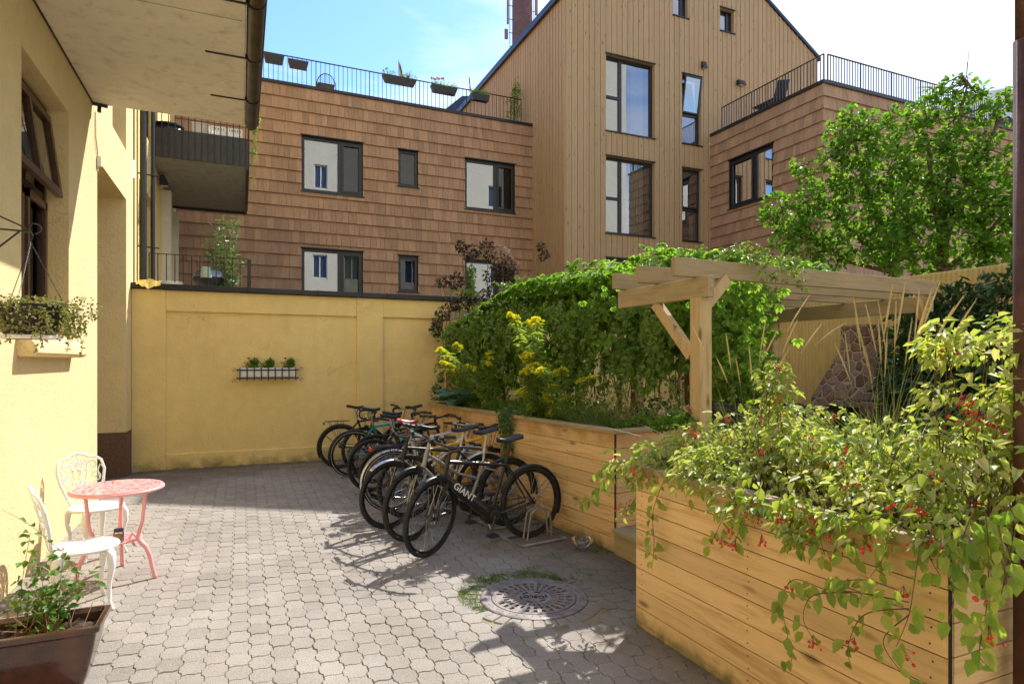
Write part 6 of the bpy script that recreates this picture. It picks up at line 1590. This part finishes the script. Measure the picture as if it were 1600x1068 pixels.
rh.location.z = .2
bush('foliage', L_dark, rh, rc, 5200, .15, .34, .35, .1, .2)
m = MB()
for c in rc: m.tube([Vector((rh.location.x, rh.location.y, .2)), Vector(rh.location).lerp(c[0], .6) + Vector((0, 0, .2)), c[0]], [.03, .018, .008], 5)
m.build('stem', M_bark, rh, world=True)

# ---- near planter: nightshade with red berries
ns = thing('nightshade', 'sprawling yellow green shrub with clusters of red berries spilling over the near planter', 'shrub', (2.8, 2.4, .9))
hy = [1.3, 1.55, 1.75, 2.0, 2.3, 2.6, 2.9, 3.2, 3.6]; hh = [1.0, .84, .50, .36, .34, .42, .42, .26, .13]
def Hf(y): return float(np.interp(y, hy, hh))
C, D, N, S = [], [], [], []
clm = []
for k in range(280):
    y = random.uniform(1.25, 3.55); x = random.uniform(2.3, 3.25)
    if 1.85 < y < 2.45 and x < 2.62 and random.random() < .75: continue
    z = 1.0 + Hf(y) * random.uniform(.0, .9) * (1 if x > 2.5 else .45); clm.append((x, y, z, random.uniform(.06, .14)))
for k in range(18): y = random.uniform(1.25, 3.45); clm.append((random.uniform(2.22, 2.34), y, 1.0 + random.uniform(-.08, .08), random.uniform(.04, .09)))
for k in range(34): clm.append((random.uniform(2.7, 3.2), random.uniform(1.3, 1.75), random.uniform(1.3, 1.9), random.uniform(.05, .10)))
for k in range(10): clm.append((2.85 + random.gauss(0, .04), 2.72 + random.gauss(0, .04), 1.40 + k * .03, .05))
clm = [c for c in clm if not (2.3 < c[1] < 3.4 and c[0] < 2.3 and random.random() < .5)]
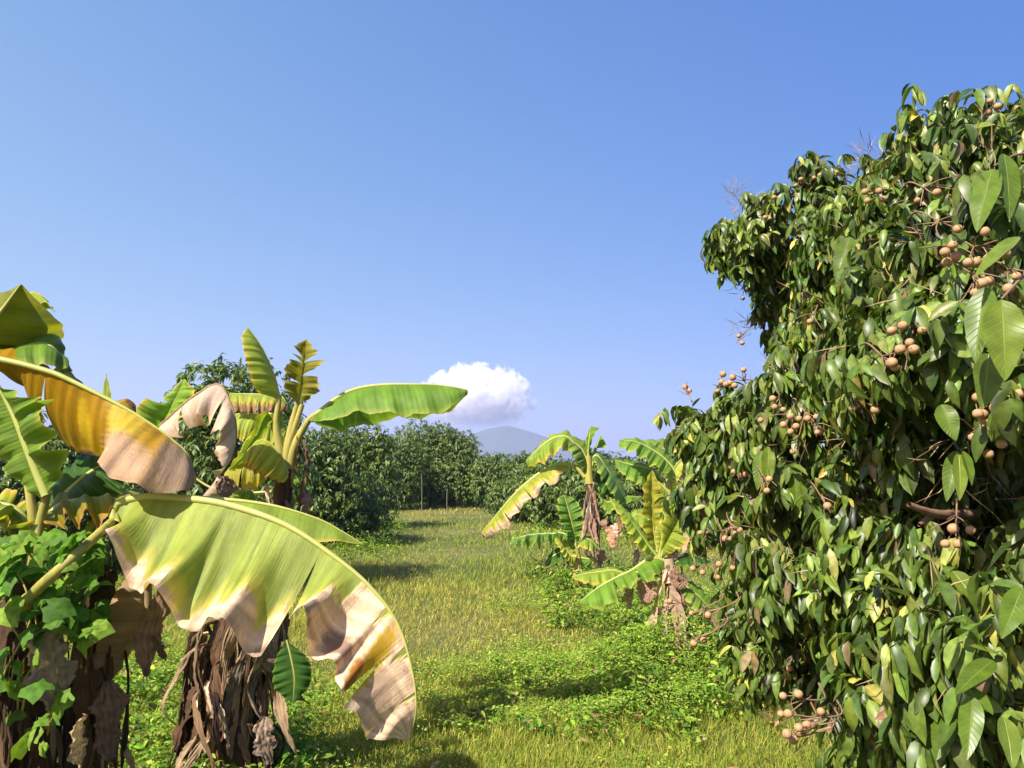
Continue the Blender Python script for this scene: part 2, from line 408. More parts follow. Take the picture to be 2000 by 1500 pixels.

★ ★ ★ ★ ★ ★ ★

All the lines above are to be given again exactly as they read, with the pictures removed.

Write part 6 of the bpy script that recreates this picture. It picks up at line 1590. This part finishes the script. Measure the picture as if it were 1600x1068 pixels.
rh.location.z = .2
bush('foliage', L_dark, rh, rc, 5200, .15, .34, .35, .1, .2)
m = MB()
for c in rc: m.tube([Vector((rh.location.x, rh.location.y, .2)), Vector(rh.location).lerp(c[0], .6) + Vector((0, 0, .2)), c[0]], [.03, .018, .008], 5)
m.build('stem', M_bark, rh, world=True)

# ---- near planter: nightshade with red berries
ns = thing('nightshade', 'sprawling yellow green shrub with clusters of red berries spilling over the near planter', 'shrub', (2.8, 2.4, .9))
hy = [1.3, 1.55, 1.75, 2.0, 2.3, 2.6, 2.9, 3.2, 3.6]; hh = [1.0, .84, .50, .36, .34, .42, .42, .26, .13]
def Hf(y): return float(np.interp(y, hy, hh))
C, D, N, S = [], [], [], []
clm = []
for k in range(280):
    y = random.uniform(1.25, 3.55); x = random.uniform(2.3, 3.25)
    if 1.85 < y < 2.45 and x < 2.62 and random.random() < .75: continue
    z = 1.0 + Hf(y) * random.uniform(.0, .9) * (1 if x > 2.5 else .45); clm.append((x, y, z, random.uniform(.06, .14)))
for k in range(18): y = random.uniform(1.25, 3.45); clm.append((random.uniform(2.22, 2.34), y, 1.0 + random.uniform(-.08, .08), random.uniform(.04, .09)))
for k in range(34): clm.append((random.uniform(2.7, 3.2), random.uniform(1.3, 1.75), random.uniform(1.3, 1.9), random.uniform(.05, .10)))
for k in range(10): clm.append((2.85 + random.gauss(0, .04), 2.72 + random.gauss(0, .04), 1.40 + k * .03, .05))
clm = [c for c in clm if not (2.3 < c[1] < 3.4 and c[0] < 2.3 and random.random() < .5)]
Continue the Blender Python script for this scene: part 2, from line 408. More parts follow. Take the picture to be 2000 by 1500 pixels.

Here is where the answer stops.